Hooray for rugelach; summer's no bummer when Izzy's in town

June 13, 2002
 By Barry Lewis
 Times Herald-Record
Izzy's back.
Mitzi's back.
And soon they'll be rolling rugelach at Fialkoff's.
As faithful to the county as newlyweds are to each other, our summer visitors are making their way back up to Sullivan for another summer in the Catskills.
In the Far East, the principle of yin and yang provide the intellectual framework for what the Chinese see as the foundation of the entire universe.
In our area, which extends as far east as Bloomingburg, I like to use the principal of Izzy and Mitzi to explain the balance of summer life in Sullivan County.
Izzy's the man behind Izzy's Knishes of Loch Sheldrake. Each summer he leaves the heat of Brooklyn to satisfy the pallets of us kashacrazed folks.
Mitzi Crane is the snowbird author of "Give Me Liberty or Give Me Monticello" and a recent book of vignettes. When the mercury rises in Delray Beach she takes flight with the rest of her Florida flock. We mutter under our breaths as the Izzys and Mitzis arrive at the banks of Route 17 and suddenly triple the county's 70,000 year-round population.
These visitors walk in lanes where we want to drive, ignore the lanes where they should drive and religiously fill all the lanes at the markets.
But we seem to forget they also fill the usually empty cash registers.
It's our seasonal ebb and flow.
We hate them, we love them, but let's face it, we can't do without them.
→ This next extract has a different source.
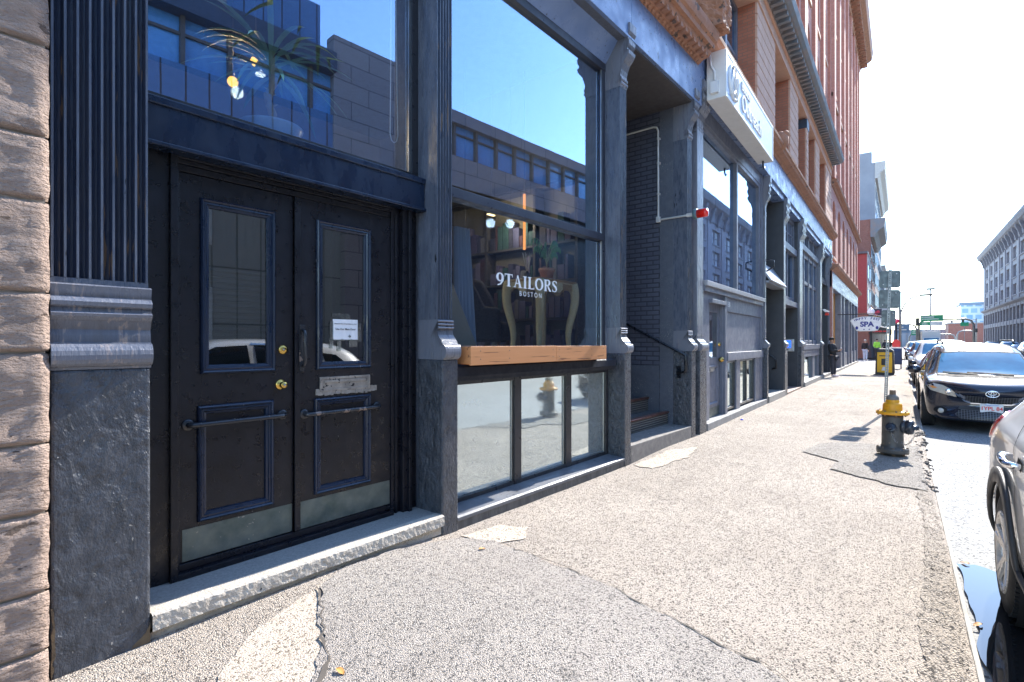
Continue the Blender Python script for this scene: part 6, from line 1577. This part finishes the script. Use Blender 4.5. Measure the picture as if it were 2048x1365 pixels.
def ering(cy, cz, ry, rz, w_): em.tube([(nx_, cy + ry * math.cos(a), cz + rz * math.sin(a)) for a in [i * math.pi / 12 for i in range(25)]], w_, 6, True, False)
ering(0, .715, .088, .054, .0085); ering(0, .727, .052, .030, .006); ering(0, .708, .020, .044, .006)
em.build('emblem', CHROME, mv)
px_ = vbv.ray_cast(Vector((-3, 0, .43)), Vector((1, 0, 0)))[0].x - .012
npl = B(px_ - .006, px_, -.155, .155, .385, .535).build('number_plate', PLATE, mv, bevel=.002)
pm = Matrix.Translation((px_ - .0085, 0, .452)) @ Matrix.Rotation(R(-90), 4, 'Z') @ Matrix.Rotation(R(90), 4, 'X')
text_mesh('1YPL 84', .088, 'plate_number', PLRED, npl, pm, .001, bold=.002)
pm2 = Matrix.Translation((px_ - .0085, 0, .515)) @ Matrix.Rotation(R(-90), 4, 'Z') @ Matrix.Rotation(R(90), 4, 'X')
text_mesh('Massachusetts', .032, 'plate_state', PLBLUE, npl, pm2, .001)
MB().sphere((1.9, .0, 1.28), .05, 8, 6, (.5, 2.2, .6)).build('interior_mirror', BLK, mv)
place_car(mv, 1.27, 12.2, (1, .98, 1))

# ---- silver suv, rear flank near the camera
SIL = carpaint('silver_paint', (.93, .94, .95), metal=0, rough=.35)
su = thing('suv', 'silver suv at the right edge with black wheel cladding and a chrome door handle', 'suv')
SST = [(.0, .70, .36, .74, .45, .80, .84, .16), (.06, .80, .28, .86, .55, .92, .95, .14), (.3, .89, .25, .95, .65, 1.0, 1.03, .06), (1.0, .92, .25, 1.03, .70, 1.08, 1.10), (1.2, .92, .25, 1.04, .70, 1.13, 1.15), (1.95, .92, .25, 1.07, .62, 1.58, 1.62),
       (2.4, .92, .25, 1.08, .62, 1.64, 1.68), (3.3, .92, .25, 1.10, .61, 1.63, 1.67), (3.95, .925, .26, 1.11, .58, 1.58, 1.62), (4.28, .925, .28, 1.10, .54, 1.44, 1.48), (4.52, .905, .34, 1.06, .52, 1.14, 1.16), (4.62, .82, .42, .92, .50, .96, .99, -.06)]
S4 = [(.93, .81, .355), (.93, -.81, .355), (3.62, .81, .355), (3.62, -.81, .355)]
sb, sbv = car_body(SST, S4, .415, 'body', SIL, su)
for (x, y, z) in S4: wheel(su, x, y, z, .355, .225, 1 if y > 0 else -1)
B(.6, 4.3, -.60, .60, .28, .6).build('underbody', SEAM, su)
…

Or without the estimated $270 million the tourism industry brings into Sullivan County each year. That's $20 million in taxes and $53 million in payroll.
And those numbers, from the county visitors association, are nearly two years old. So they don't include the recent boom spurred by casino speculators and a performing arts center.
And that doesn't include the aspirin or toothpaste.
"The average person coming up to the county spends $81 per day and stays on an average of 3.7 days," says Roberta Byron-Lockwood, president of the Sullivan County Visitors Association.
"But that figure is based on what they spend for hotels, restaurants and admissions. It doesn't include the incidentals ... the gas, the fishing lures, the things people forget."
She adds that's more than people spend per day on visits to Niagara Falls or Cooperstown.
Byron-Lockwood admits the county is probably down about $55 million to $60 million from it's heyday, but hey – you lose a hundred hotels and a few thousand bungalow colonies – and you're gonna feel the pinch.
Which brings me back to this sudden influx of tourists. It ain't so sudden.
Long before city folks wanted a little get together on Max Yasgur's dairy farm, long before tribes wanted to call this county home and long before borscht became a dirty word, we had summer guests.
It's what happens in a resort area.
"You think traffic along Route 42 is new?" says Steve Levine, who wears two hats that give him a unique perspective on the summer scene.
As Town of Fallsburg supervisor, he's got a municipality that goes from 12,000 year-round residents to one that practically reopens entire hamlets to squeeze in some 60,000 folks during the dog days of summer.
As owner of the family-run Fallsburg Lumber company, he says the spring and summer months account for nearly 60 percent of his business.
 "And the rest of the year we're selling to places who are building because of the summer guests," says Levine. "If we didn't have people who stay here all summer, we'd be like those small towns in upstate New York. We'd have nothing."
Think about it.
You live in a resort area. People pay good money to visit in the summer where you live year-round.
So it's time you stop the muttering and the snickering and the sneering.
Relax. Enjoy the view. Welcome back Izzy and Mitzi and try the cheese rugelach.